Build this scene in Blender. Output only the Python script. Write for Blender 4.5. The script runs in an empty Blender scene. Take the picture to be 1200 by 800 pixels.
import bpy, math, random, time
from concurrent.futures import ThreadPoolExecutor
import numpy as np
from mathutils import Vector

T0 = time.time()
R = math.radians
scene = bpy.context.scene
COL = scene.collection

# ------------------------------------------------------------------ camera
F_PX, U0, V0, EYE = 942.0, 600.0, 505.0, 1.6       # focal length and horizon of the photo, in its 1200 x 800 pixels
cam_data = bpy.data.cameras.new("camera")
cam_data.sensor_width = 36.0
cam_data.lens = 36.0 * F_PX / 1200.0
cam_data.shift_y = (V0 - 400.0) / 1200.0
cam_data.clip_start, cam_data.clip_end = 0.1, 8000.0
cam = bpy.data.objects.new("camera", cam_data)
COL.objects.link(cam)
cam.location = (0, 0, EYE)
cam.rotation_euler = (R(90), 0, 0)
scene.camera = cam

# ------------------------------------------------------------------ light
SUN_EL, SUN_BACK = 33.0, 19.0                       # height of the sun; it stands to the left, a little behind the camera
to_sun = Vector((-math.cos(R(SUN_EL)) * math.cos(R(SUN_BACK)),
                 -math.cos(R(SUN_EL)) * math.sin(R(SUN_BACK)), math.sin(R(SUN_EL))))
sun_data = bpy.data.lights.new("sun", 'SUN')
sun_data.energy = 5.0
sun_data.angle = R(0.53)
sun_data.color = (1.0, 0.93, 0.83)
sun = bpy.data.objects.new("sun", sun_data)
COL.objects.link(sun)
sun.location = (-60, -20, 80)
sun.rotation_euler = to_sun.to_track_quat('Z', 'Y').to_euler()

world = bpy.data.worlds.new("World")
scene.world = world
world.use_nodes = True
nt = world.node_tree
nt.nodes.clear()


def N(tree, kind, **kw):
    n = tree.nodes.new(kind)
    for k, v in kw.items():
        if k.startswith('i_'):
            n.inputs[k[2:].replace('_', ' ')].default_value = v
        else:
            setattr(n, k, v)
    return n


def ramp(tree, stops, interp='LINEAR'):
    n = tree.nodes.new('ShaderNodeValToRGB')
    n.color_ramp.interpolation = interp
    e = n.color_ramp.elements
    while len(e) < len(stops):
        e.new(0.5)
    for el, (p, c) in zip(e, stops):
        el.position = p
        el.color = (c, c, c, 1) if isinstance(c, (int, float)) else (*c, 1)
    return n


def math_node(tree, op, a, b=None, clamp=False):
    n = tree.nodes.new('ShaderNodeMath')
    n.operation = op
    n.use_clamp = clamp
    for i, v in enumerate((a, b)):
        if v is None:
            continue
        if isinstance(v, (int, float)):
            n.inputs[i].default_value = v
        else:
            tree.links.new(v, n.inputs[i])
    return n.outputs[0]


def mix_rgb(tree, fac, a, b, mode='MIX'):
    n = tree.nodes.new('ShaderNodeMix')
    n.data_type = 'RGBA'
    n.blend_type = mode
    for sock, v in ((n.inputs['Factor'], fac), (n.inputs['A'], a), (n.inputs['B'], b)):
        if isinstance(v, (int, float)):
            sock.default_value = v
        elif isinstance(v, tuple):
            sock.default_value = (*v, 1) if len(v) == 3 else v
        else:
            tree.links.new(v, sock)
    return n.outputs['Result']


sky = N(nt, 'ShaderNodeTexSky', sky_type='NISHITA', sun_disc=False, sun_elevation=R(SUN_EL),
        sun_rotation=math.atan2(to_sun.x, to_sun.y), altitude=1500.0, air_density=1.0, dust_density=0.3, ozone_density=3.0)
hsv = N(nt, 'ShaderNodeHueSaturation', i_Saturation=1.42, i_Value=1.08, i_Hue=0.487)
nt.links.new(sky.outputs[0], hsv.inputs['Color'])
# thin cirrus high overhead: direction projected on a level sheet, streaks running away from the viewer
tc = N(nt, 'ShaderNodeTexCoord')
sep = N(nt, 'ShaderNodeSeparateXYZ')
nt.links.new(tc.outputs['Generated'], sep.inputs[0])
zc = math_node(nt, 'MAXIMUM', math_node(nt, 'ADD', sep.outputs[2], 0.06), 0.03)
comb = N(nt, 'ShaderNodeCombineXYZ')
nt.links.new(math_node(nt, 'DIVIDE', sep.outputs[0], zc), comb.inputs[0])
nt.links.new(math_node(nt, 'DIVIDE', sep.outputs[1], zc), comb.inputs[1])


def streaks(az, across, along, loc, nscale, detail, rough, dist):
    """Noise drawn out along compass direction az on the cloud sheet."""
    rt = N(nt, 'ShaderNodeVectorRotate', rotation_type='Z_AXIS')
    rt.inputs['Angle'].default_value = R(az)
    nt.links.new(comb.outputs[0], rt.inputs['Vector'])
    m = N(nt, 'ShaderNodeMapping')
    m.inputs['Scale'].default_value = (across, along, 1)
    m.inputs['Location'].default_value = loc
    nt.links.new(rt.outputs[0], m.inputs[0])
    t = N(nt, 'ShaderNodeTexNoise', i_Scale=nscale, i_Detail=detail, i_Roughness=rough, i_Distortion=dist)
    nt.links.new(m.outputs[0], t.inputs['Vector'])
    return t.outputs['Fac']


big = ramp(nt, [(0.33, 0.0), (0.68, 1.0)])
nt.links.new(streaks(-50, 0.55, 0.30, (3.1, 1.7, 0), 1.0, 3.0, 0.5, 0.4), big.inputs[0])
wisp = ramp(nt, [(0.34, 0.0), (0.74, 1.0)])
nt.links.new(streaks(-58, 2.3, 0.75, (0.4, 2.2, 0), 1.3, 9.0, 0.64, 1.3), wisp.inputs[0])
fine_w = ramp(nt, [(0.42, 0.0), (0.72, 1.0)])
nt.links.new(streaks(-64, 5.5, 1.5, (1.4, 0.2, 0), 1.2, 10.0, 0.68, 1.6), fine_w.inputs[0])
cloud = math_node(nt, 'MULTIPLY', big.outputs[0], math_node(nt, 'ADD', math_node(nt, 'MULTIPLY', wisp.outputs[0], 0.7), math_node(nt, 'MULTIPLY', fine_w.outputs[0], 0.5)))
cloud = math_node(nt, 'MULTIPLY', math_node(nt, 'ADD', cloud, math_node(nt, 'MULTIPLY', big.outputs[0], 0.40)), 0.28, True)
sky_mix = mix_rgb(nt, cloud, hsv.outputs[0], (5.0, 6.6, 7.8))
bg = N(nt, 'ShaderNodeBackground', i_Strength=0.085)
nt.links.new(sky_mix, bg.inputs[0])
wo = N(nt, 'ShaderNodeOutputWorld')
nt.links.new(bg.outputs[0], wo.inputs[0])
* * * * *
Each line holding "pixels" must be found and copied.

*The response:*
Build this scene in Blender. Output only the Python script. Write for Blender 4.5. The script runs in an empty Blender scene. Take the picture to be 1200 by 800 pixels.
F_PX, U0, V0, EYE = 942.0, 600.0, 505.0, 1.6       # focal length and horizon of the photo, in its 1200 x 800 pixels